Work completed with the aid and talent of Dyani Robarge, Rachel Sung, and Marnfah Kanjanavanit. Supervised by Professor Jeremy Ficca

The TactAl installation, which was on display in Carnegie Mellon Universities College of Fine Arts Building from April 14-26 2017, is the manifestation of three months of refinement and production from work begun in the fall of 2016 for Fabrication Customization, a course intended to find bespoke ways of creating architectural material affects using robotic tools. Partnered with CENTRIA, who provided the aluminum used for research and development as well as the final piece, the installation serves to be not only as an expressive sculptural piece, but is regarded as a prototype for robotically formed metal facade panels which could translate to architectural cladding systems. Utilizing a process called incremental forming, geometry generated by the students was translated into software that described tool paths for a robotic arm connected to a stylus tool, which then slowly pushed into the metal, deforming it and capitalizing on the metals high degree of ductility forming the shapes seen below. Approximately 24' long and 7.5' high, and comprised of 32 robotically formed panels the TactAl wall is the largest object produced and installed by the School of Architectures Digital Fabrication Lab to that date. 

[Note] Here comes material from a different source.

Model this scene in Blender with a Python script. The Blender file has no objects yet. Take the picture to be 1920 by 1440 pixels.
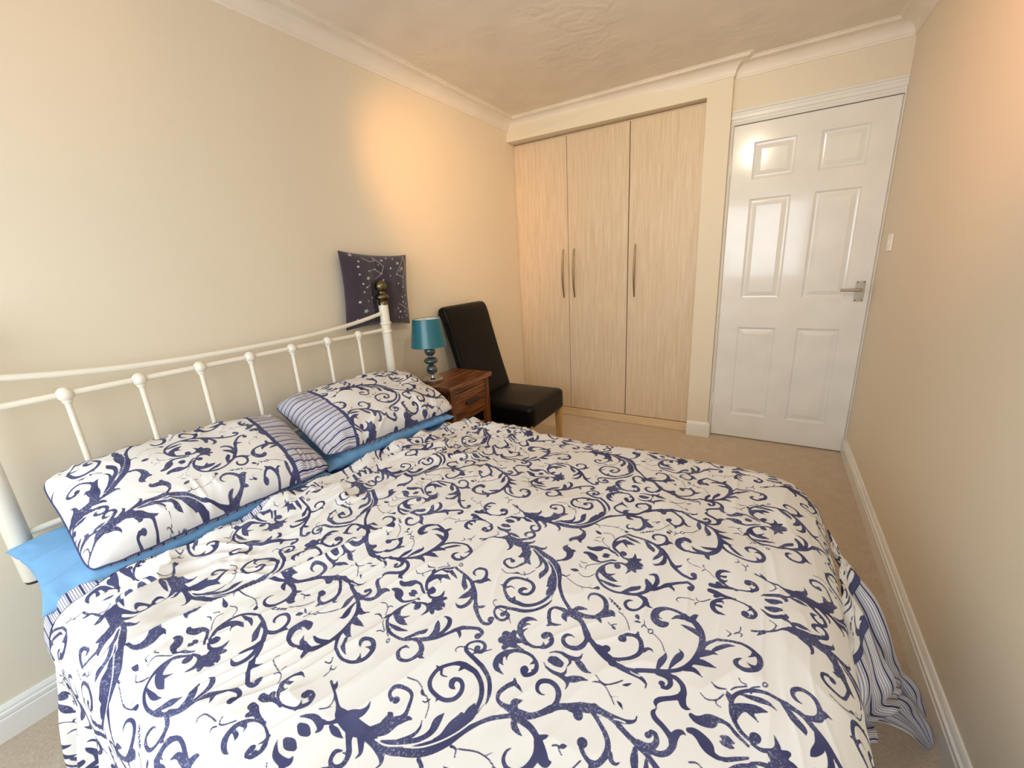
import bpy, math
import numpy as np
from mathutils import Matrix, Vector

# ------------------------------------------------------------------ camera, world, lights, exposure
SC = bpy.context.scene
COL = SC.collection
W, H, YF = 2.312, 2.311, -4.15          # right wall, ceiling height, front wall (door wall is y = 0, headboard wall x = 0)

def camera():
    yaw, pitch, roll, f = 0.5591, -0.2762, -0.0588, 778.58
    fw = Vector((-math.sin(yaw)*math.cos(pitch), math.cos(yaw)*math.cos(pitch), math.sin(pitch)))
    rt = Vector((math.cos(yaw), math.sin(yaw), 0)); up = rt.cross(fw)
    r = rt*math.cos(roll) + up*math.sin(roll); u = up*math.cos(roll) - rt*math.sin(roll)
    cd = bpy.data.cameras.new('camera'); cd.sensor_fit = 'HORIZONTAL'; cd.sensor_width = 36; cd.lens = f/1920*36
    cd.clip_start = .01
    co = bpy.data.objects.new('camera', cd); COL.objects.link(co)
    m = Matrix((r, u, -fw)).transposed().to_4x4(); m.translation = Vector((1.8159, -3.1326, 1.2611))
    co.matrix_world = m; SC.camera = co
camera()

SC.view_settings.view_transform = 'Standard'; SC.view_settings.look = 'None'
SC.view_settings.gamma = 1.0; SC.view_settings.use_curve_mapping = False
SC.view_settings.exposure = 0.0
SC.cycles.use_denoising = True
SC.cycles.max_bounces = 10; SC.cycles.diffuse_bounces = 8; SC.cycles.glossy_bounces = 2; SC.cycles.transmission_bounces = 2; SC.cycles.use_adaptive_sampling = True; SC.cycles.adaptive_threshold = .08
SC.cycles.sample_clamp_indirect = 6

wd = bpy.data.worlds.new('sky'); SC.world = wd; wd.use_nodes = True
bg = wd.node_tree.nodes['Background']; bg.inputs[0].default_value = (.75, .87, 1, 1); bg.inputs[1].default_value = .2

WIN = (.22, 2.20, .78, 2.0)             # window opening in the front wall: x0 x1 z0 z1
def area(name, loc, rot, sx, sy, power, col):
    d = bpy.data.lights.new(name, 'AREA'); d.shape = 'RECTANGLE'; d.size = sx; d.size_y = sy; d.energy = power; d.color = col
    o = bpy.data.objects.new(name, d); COL.objects.link(o); o.location = loc; o.rotation_euler = rot; return o
area('window_daylight', ((WIN[0]+WIN[1])/2, YF+.03, (WIN[2]+WIN[3])/2), (math.radians(62), 0, 0), WIN[1]-WIN[0]-.12, WIN[3]-WIN[2]-.12, 42, (.84, .93, 1))
SPOT_POWER = 14

# ------------------------------------------------------------------ helpers
def tag(o, label=None, cat=None, group=None, kind=None):
    if label: o['label'] = label
    if cat: o['category'] = cat
    if group: o['group'] = group
    if kind: o['kind'] = kind
    return o
OFF = {}
def empty(name, loc, label, cat, group=None):
    o = bpy.data.objects.new(name, None); COL.objects.link(o); o.location = loc; o.empty_display_size = .05
    OFF[o] = np.array(loc, float); return tag(o, label, cat, group)
def np_mesh(name, V, F, smooth=True, attrs=None):
    """mesh from arrays; F is an (n,4) or (n,3) int array or a list of faces"""
    me = bpy.data.meshes.new(name); V = np.asarray(V, np.float32)
    if isinstance(F, np.ndarray):
        n, k = F.shape
        me.vertices.add(len(V)); me.vertices.foreach_set('co', V.ravel())
        me.loops.add(n*k); me.loops.foreach_set('vertex_index', F.astype(np.int32).ravel())
        me.polygons.add(n); me.polygons.foreach_set('loop_start', np.arange(0, n*k, k, dtype=np.int32))
        me.update(calc_edges=True)
    else:
        me.from_pydata([tuple(map(float, v)) for v in V], [], F)
    me.polygons.foreach_set('use_smooth', np.full(len(me.polygons), smooth))
    for an, av in (attrs or {}).items():
        a = me.attributes.new(an, 'FLOAT', 'POINT'); a.data.foreach_set('value', np.asarray(av, np.float32).ravel())
    me.validate(); return me
def link(name, me, mat=None, parent=None, loc=None):
    o = bpy.data.objects.new(name, me); COL.objects.link(o)
    if mat and not me.materials: me.materials.append(mat)
    if parent is not None: o.parent = parent; OFF[o] = OFF[parent].copy()
    else: OFF[o] = np.zeros(3)
    if loc is not None:
        o.location = np.array(loc, float) - OFF[o]; OFF[o] = np.array(loc, float)
    return o
def mesh_obj(name, V, F, mat, parent=None, smooth=True, attrs=None):
    V = np.asarray(V, float)
    if parent is not None: V = V - OFF[parent]
    return link(name, np_mesh(name, V, F, smooth, attrs), mat, parent)
def bevel(o, w, seg=2):
    m = o.modifiers.new('bevel', 'BEVEL'); m.width = w; m.segments = seg; m.limit_method = 'ANGLE'; m.angle_limit = math.radians(40)
    for p in o.data.polygons: p.use_smooth = True
    m.harden_normals = True
    return o

class MB:
    def __init__(s): s.v = []; s.f = []
    def add(s, v, f):
        b = len(s.v); s.v += [tuple(map(float, p)) for p in v]; s.f += [tuple(b+i for i in q) for q in f]; return s
    def box(s, lo, hi):
        x0, y0, z0 = lo; x1, y1, z1 = hi
        return s.hexa([(x0,y0,z0),(x1,y0,z0),(x1,y1,z0),(x0,y1,z0),(x0,y0,z1),(x1,y0,z1),(x1,y1,z1),(x0,y1,z1)])
    def hexa(s, p):
        return s.add(p, [(0,3,2,1),(4,5,6,7),(0,1,5,4),(1,2,6,5),(2,3,7,6),(3,0,4,7)])
    def tube(s, pts, r, n=16, caps=True):
        pts = [np.array(p, float) for p in pts]; rr = r if hasattr(r, '__len__') else [r]*len(pts)
        rings = []; up = np.array([0, 0, 1.]); 
        for i, p in enumerate(pts):
            d = pts[min(i+1, len(pts)-1)] - pts[max(i-1, 0)]; d = d/np.linalg.norm(d)
            a = np.cross(d, up if abs(d[2]) < .9 else np.array([1., 0, 0])); a /= np.linalg.norm(a); b = np.cross(d, a)
            rings.append([p + rr[i]*(math.cos(t)*a + math.sin(t)*b) for t in np.linspace(0, 2*math.pi, n, endpoint=False)])
        b0 = len(s.v); s.v += [tuple(q) for R in rings for q in R]
        for i in range(len(pts)-1):
            for j in range(n):
                s.f.append((b0+i*n+j, b0+(i+1)*n+j, b0+(i+1)*n+(j+1) % n, b0+i*n+(j+1) % n))
        if caps:
            s.f.append(tuple(b0+j for j in range(n))); s.f.append(tuple(b0+(len(pts)-1)*n+j for j in range(n-1, -1, -1)))
        return s
    def lathe(s, c, prof, n=32, close=True):
        """prof: list of (radius, z) from bottom to top around the vertical axis through c"""
        b0 = len(s.v)
        for r, z in prof:
            for t in np.linspace(0, 2*math.pi, n, endpoint=False): s.v.append((c[0]+r*math.cos(t), c[1]+r*math.sin(t), c[2]+z))
        for i in range(len(prof)-1):
            for j in range(n): s.f.append((b0+i*n+j, b0+i*n+(j+1) % n, b0+(i+1)*n+(j+1) % n, b0+(i+1)*n+j))
        if close:
            s.f.append(tuple(b0+j for j in range(n-1, -1, -1))); m = (len(prof)-1)*n; s.f.append(tuple(b0+m+j for j in range(n)))
        return s
    def prism(s, poly, axis, a, b):
        """poly: 2-D points in the plane normal to axis, extruded from a to b"""
        def P(q, t):
            return {'x': (t, q[0], q[1]), 'y': (q[0], t, q[1]), 'z': (q[0], q[1], t)}[axis]
        n = len(poly); v = [P(q, a) for q in poly] + [P(q, b) for q in poly]
        return s.add(v, [tuple(range(n)), tuple(range(2*n-1, n-1, -1))] + [(i, n+i, n+(i+1) % n, (i+1) % n) for i in range(n)])
    def build(s, name, mat, parent=None, smooth=False):
        o = mesh_obj(name, s.v, s.f, mat, parent, smooth)
        import bmesh
        bm = bmesh.new(); bm.from_mesh(o.data); bmesh.ops.recalc_face_normals(bm, faces=bm.faces); bm.to_mesh(o.data); bm.free()
        return o
def auto_smooth(o, deg=40):
    import bmesh
    bm = bmesh.new(); bm.from_mesh(o.data)
    for f in bm.faces: f.smooth = True
    for e in bm.edges:
        if len(e.link_faces) == 2 and e.calc_face_angle(0) > math.radians(deg): e.smooth = False
    bm.to_mesh(o.data); bm.free(); return o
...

Surface Topography Analysis

Surface Topography Analysis


As expressed in the videos below, the production of the TactAl wall panels utilized both digital and analogue creation means. The series of aluminum panels were first notched by hand to create seams onto which the panels would later be break formed to provide the returns used to stabilize the panel but to also connect individual panels together. The panels after notching, were then robotically formed with the delicate line-work seen in the final piece with the use of a spring loaded stylus tool and utilizing a wooden support piece to ensure maximum and consistent contact. Once he line work was drawn, the panels were then drilled with holes to be later used for bolted assembly connections, and then break formed to provide returns on the panels four sides. Finally the panels were then placed into the support jig and incrementally formed to completion. 

Panel Notching 

Linework GoPro Capture

Linework Forming 

Panel Drilling

Panel Break Forming 

Panel Fixturing, Oil, and Incrimental Forming 

Fixture, Robot Track and Forming 


For the most part, the fabrication process went rather smoothly until we began incrementally forming. What began to arise was what the team described as "chattering" which is the result of the speed and stretch direction of the metal beginning to cause wobbling in the forming, creating ripples in the surface. To minimize this effect, it was found that reducing speed in areas where chatter began to register, began to eliminate the problem. As such, every panel produced for the piece was meticulously monitored and had the speed manually adjusted on every pass to ensure a minimizing of chatter effect. 

Manual Adjustment of Speed to Reduce Chatter


The metal panels were then affixed to a pre milled MDO waffleframe through bolted connections and shim washers to ensure a more consistent spacing. The frame was built in a series of four parts which could be lifted and transported separate to facilitate movement onto a truck vehicle as well as to move the piece out of the fabrication space to the install site in the College of Fine Arts.  



The piece opened to a reception of food and friends on Friday April 14 and remained installed until the 26, eliciting curiousity and touch from people passing by. 


To establish the installation as a solid object in the space, the back was covered in white skim and affixed to the piece using subtle placed staples. The scrim was used as a canvas to project process videography to give the public an understanding of the processes that took place to make TactAl a reality as well as to highlight the robotic forming process.